Topological quantum matter and crystalline symmetry

NONTECHNICAL SUMMARY

This award supports theoretical research on understanding new kinds of phenomena that can arise due to the presence of crystalline symmetry in quantum systems. Quantum materials typically exist in a crystalline environment due to the periodic arrangement of atoms. Hence, the material under question often also has a crystallographic symmetry that includes rotations, reflections, and translations of the space, meaning that the crystal structure remains the same under such operations.

In the presence of these symmetries, quantum materials can host new types of physical phenomena. For example, if a quantum material has a rotational symmetry, then it is possible for certain kinds of crystal defects to accumulate quantized electric charges that are fractions of the charge of the electron. The project will incorporate methods from mathematical physics and quantum field theory to further our ability to characterize and classify the robust, quantized properties exhibited by quantum systems with crystalline symmetry.

The project will also develop methods to experimentally probe these phenomena in a variety of settings, including two-dimensional quantum materials, photonic systems, and noisy intermediate scale quantum computers.

The project has a strong educational component, as it fully supports a graduate student. The PI will further develop and publicly release lecture notes for his special topics graduate courses on topological quantum matter and on machine learning. In addition, the PI will remain active in various forms of outreach, at the high school level through outreach programs at his institution and through an active social media presence.

Ongoing industry collaborations will further broaden the societal impacts of the project through its applications to quantum computing. TECHNICAL SUMMARY

This award supports theoretical research in developing the theory of topological phases of matter with crystalline symmetry. This theory will apply in the regime of strong interactions, and thus go beyond single-particle band theory, using the tools of topological quantum field theory. The project has several different components and builds directly on significant progress from the last project period.

In the first component, the PI’s group will extend their theories of two-dimensional strongly interacting crystalline topological phases, which applied to the case orientation-preserving wallpaper groups, to include all 17 wallpaper groups. The second component is to perform numerical calculations for models of fractional Chern insulators and quantum spin liquids, specifically using projected quantum wave functions, to understand the emergence of new crystalline symmetry-protected topological invariants and their physical properties.

These include invariants obtained through partial symmetry operations and through fractional charges accumulated at lattice defects. The third component is to develop methods to experimentally probe the PI’s recently discovered crystalline topological invariants in two-dimensional quantum materials, photonic systems, and noisy intermediate scale quantum computers.

Finally, the theoretical advances will be extended to develop a theory of critical phenomena enhanced with crystalline symmetry.

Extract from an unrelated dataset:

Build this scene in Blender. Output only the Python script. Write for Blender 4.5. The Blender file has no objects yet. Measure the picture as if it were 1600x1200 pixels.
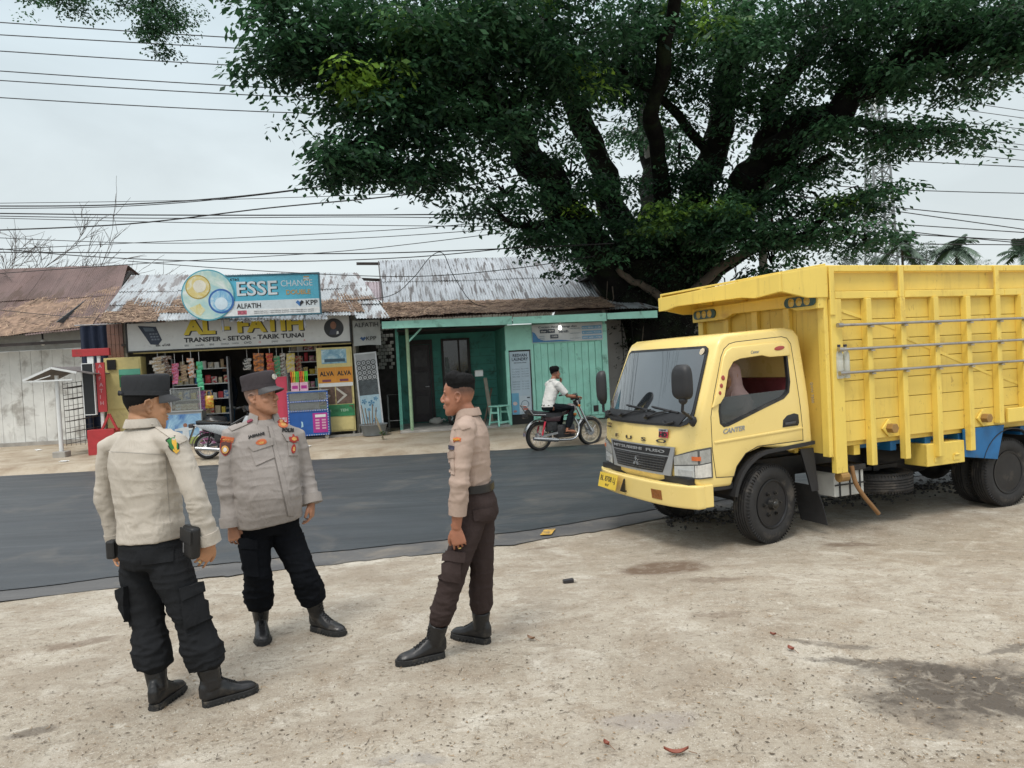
import bpy, bmesh, math, random
import numpy as np
from mathutils import Vector, Matrix
from mathutils.bvhtree import BVHTree
from mathutils import noise as mnoise

SC = bpy.context.scene
COL = SC.collection
rnd = random.Random(7)
nrs = np.random.RandomState(11)
R = math.radians
V = Vector

# ------------------------------------------------------------------ camera frame
FPX, ROLL, VH, CAMH = 1190.0, R(3.0), 31.0, 1.7
_p = math.atan(VH / FPX)
_fw = V((0, math.cos(_p), -math.sin(_p)))
_u0 = V((0, math.sin(_p), math.cos(_p)))
CR = V((1, 0, 0)) * math.cos(ROLL) - _u0 * math.sin(ROLL)
CU = V((1, 0, 0)) * math.sin(ROLL) + _u0 * math.cos(ROLL)
CC = V((0, 0, CAMH))


def ray(px, py):
	return _fw + CR * ((px - 800) / FPX) - CU * ((py - 600) / FPX)


def at(px, py, Y):                       # the point seen at a photo position, Y metres away
	d = ray(px, py)
	return CC + d * (Y / d.y)


def gnd(px, py, z=0.0):
	d = ray(px, py)
	return CC + d * ((z - CAMH) / d.z)


class Frame:
	"""vertical plane system: local x along the facade, y into the depth, z up"""

	def __init__(s, ox, oy, oz, deg):
		s.o = V((ox, oy, oz)); s.a = R(deg)
		s.m = Matrix.Translation(s.o) @ Matrix.Rotation(s.a, 4, 'Z')
		s.i = s.m.inverted()

	def px(s, x, y, d=0.0):
		o = s.i @ CC
		r = s.i.to_3x3() @ ray(x, y)
		t = (d - o.y) / r.y
		return o + r * t


def smooth01(t):
	t = max(0.0, min(1.0, t))
	return t * t * (3 - 2 * t)


def ground_h(x, y):
	if y < 16.15:
		return -0.126 * smooth01((y - 5.0) / 2.3)
	return -0.126 + 0.13 * smooth01((y - 16.15) / 0.5) + 0.055 * smooth01((y - 16.6) / 3.0)


# ------------------------------------------------------------------ mesh builder
class MB:
	def __init__(s):
		s.v = []; s.f = []; s.m = []; s.mi = 0

	def add(s, vs, fs):
		o = len(s.v)
		s.v += [tuple(p) for p in vs]
		for f in fs:
			s.f.append(tuple(i + o for i in f)); s.m.append(s.mi)
		return s

	def box(s, c, size, rot=None):
		hx, hy, hz = size[0] / 2, size[1] / 2, size[2] / 2
		vs = [V((x, y, z)) for x in (-hx, hx) for y in (-hy, hy) for z in (-hz, hz)]
		if rot is not None:
			vs = [rot @ p for p in vs]
		c = V(c)
		return s.add([p + c for p in vs], [(0, 1, 3, 2), (4, 6, 7, 5), (0, 4, 5, 1), (2, 3, 7, 6), (0, 2, 6, 4), (1, 5, 7, 3)])

	def bb(s, a, b):
		return s.box([(a[i] + b[i]) / 2 for i in range(3)], [abs(b[i] - a[i]) for i in range(3)])

	def bar(s, p0, p1, w, h, up=(0, 0, 1)):
		p0, p1 = V(p0), V(p1)
		d = (p1 - p0).normalized(); up = V(up)
		sx = d.cross(up)
		if sx.length < 1e-4:
			sx = d.cross(V((0, 1, 0)))
		sx.normalize(); uz = sx.cross(d)
		vs = []
		for p in (p0, p1):
			for a, b in ((-1, -1), (1, -1), (1, 1), (-1, 1)):
				vs.append(p + sx * (a * w / 2) + uz * (b * h / 2))
		return s.add(vs, [(3, 2, 1, 0), (4, 5, 6, 7), (0, 1, 5, 4), (1, 2, 6, 5), (2, 3, 7, 6), (3, 0, 4, 7)])

	def loft(s, rings, caps=True, closed=False):
		n = len(rings[0]); vs = [p for r in rings for p in r]; fs = []
		k = len(rings)
		for i in range(k - (0 if closed else 1)):
			a, b = i * n, ((i + 1) % k) * n
			for j in range(n):
				j2 = (j + 1) % n
				fs.append((a + j, a + j2, b + j2, b + j))
		if caps and not closed:
			fs.append(tuple(range(n))[::-1]); fs.append(tuple((k - 1) * n + j for j in range(n)))
		return s.add(vs, fs)

	def tube(s, pts, rad, n=8, caps=True, flat=None, closed=False):
		pts = [V(p) for p in pts]
		k = len(pts)
		if not hasattr(rad, '__len__'):
			rad = [rad] * k
		t0 = (pts[1] - pts[0]).normalized()
		ref = V((0, 0, 1)) if abs(t0.z) < 0.9 else V((1, 0, 0))
		u = t0.cross(ref).normalized()
		rings = []
		for i in range(k):
			if closed:
				t = (pts[(i + 1) % k] - pts[i - 1]).normalized()
			else:
				t = (pts[min(i + 1, k - 1)] - pts[max(i - 1, 0)]).normalized()
			u = (u - t * u.dot(t))
			if u.length < 1e-6:
				u = t.orthogonal()
			u.normalize(); w = t.cross(u)
			fl = 1.0 if flat is None else flat
			rings.append([pts[i] + u * (math.cos(2 * math.pi * j / n) * rad[i]) + w * (math.sin(2 * math.pi * j / n) * rad[i] * fl) for j in range(n)])
		return s.loft(rings, caps, closed)

	def cyl(s, p0, p1, r0, r1=None, n=16, caps=True):
		return s.tube([p0, p1], [r0, r0 if r1 is None else r1], n, caps)

	def lathe(s, prof, o, axis, n=32, closed=False):
		"""prof: (radius, height) pairs round axis from o"""
		axis = V(axis).normalized(); u = axis.orthogonal().normalized(); w = axis.cross(u); o = V(o)
		rings = [[o + axis * h + (u * math.cos(2 * math.pi * j / n) + w * math.sin(2 * math.pi * j / n)) * max(r, 1e-4) for j in range(n)] for r, h in prof]
		return s.loft(rings, not closed, closed)

	def prism(s, poly, o, ex, ey, ez):
		"""2d polygon (in ex, ey) pushed along ez"""
		o, ex, ey, ez = V(o), V(ex), V(ey), V(ez)
		n = len(poly)
		a = [o + ex * x + ey * y for x, y in poly]
		return s.add(a + [p + ez for p in a], [tuple(range(n))[::-1], tuple(range(n, 2 * n))] + [(i, (i + 1) % n, n + (i + 1) % n, n + i) for i in range(n)])

	def grid(s, fn, nu, nv):
		vs = [fn(i / nu, j / nv) for j in range(nv + 1) for i in range(nu + 1)]
		fs = [(j * (nu + 1) + i, j * (nu + 1) + i + 1, (j + 1) * (nu + 1) + i + 1, (j + 1) * (nu + 1) + i) for j in range(nv) for i in range(nu)]
		return s.add(vs, fs)

	def slab(s, fn, nu, nv, off):
		"""grid with thickness: off = vector or function of (u, v)"""
		A = [V(fn(i / nu, j / nv)) for j in range(nv + 1) for i in range(nu + 1)]
		of = (lambda u, v: V(off)) if not callable(off) else off
		B = [A[j * (nu + 1) + i] + of(i / nu, j / nv) for j in range(nv + 1) for i in range(nu + 1)]
		N = len(A); ix = lambda i, j: j * (nu + 1) + i
		fs = []
		for j in range(nv):
			for i in range(nu):
				q = (ix(i, j), ix(i + 1, j), ix(i + 1, j + 1), ix(i, j + 1))
				fs.append(q); fs.append(tuple(N + k for k in q[::-1]))
		rim = [ix(i, 0) for i in range(nu + 1)] + [ix(nu, j) for j in range(1, nv + 1)] + [ix(i, nv) for i in range(nu - 1, -1, -1)] + [ix(0, j) for j in range(nv - 1, 0, -1)]
		for k in range(len(rim)):
			a, b = rim[k], rim[(k + 1) % len(rim)]
			fs.append((b, a, N + a, N + b))
		return s.add(A + B, fs)

	def ell(s, c, r, n=14, m=10, rot=None):
		rings = []
		c = V(c)
		for i in range(m + 1):
			ph = math.pi * (i / m) - math.pi / 2
			cr, z = max(math.cos(ph), 0.02), math.sin(ph)
			ring = []
			for j in range(n):
				p = V((math.cos(2 * math.pi * j / n) * cr * r[0], math.sin(2 * math.pi * j / n) * cr * r[1], z * r[2]))
				ring.append(c + (rot @ p if rot is not None else p))
			rings.append(ring)
		return s.loft(rings)

	def xform(s, fn):
		s.v = [tuple(fn(V(p))) for p in s.v]; return s

	def mesh(s, name, bevel=0, seg=2, fix=True, tri=False, ang=40):
		me = bpy.data.meshes.new(name)
		me.from_pydata(s.v, [], s.f)
		if any(s.m):
			me.polygons.foreach_set('material_index', s.m)
		if bevel or fix:
			bm = bmesh.new(); bm.from_mesh(me)
			bmesh.ops.recalc_face_normals(bm, faces=bm.faces)
			if bevel:
				es = [e for e in bm.edges if len(e.link_faces) == 2 and e.calc_face_angle(0) > R(ang)]
				bmesh.ops.bevel(bm, geom=es, offset=bevel, offset_type='OFFSET', segments=seg, affect='EDGES', profile=0.5, clamp_overlap=True)
			bm.to_mesh(me); bm.free()
		me.update()
		return me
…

The project has a strong educational component, as it fully supports a graduate student. The PI will further develop and publicly release lecture notes for his special topics graduate courses on topological quantum matter and on machine learning. In addition, the PI will remain active in various forms of outreach, at the high school level through outreach programs at his institution and through an active social media presence.

Ongoing industry collaborations will further broaden the societal impacts of the project through its applications to quantum computing.

This award reflects NSF's statutory mission and has been deemed worthy of support through evaluation using the Foundation's intellectual merit and broader impacts review criteria.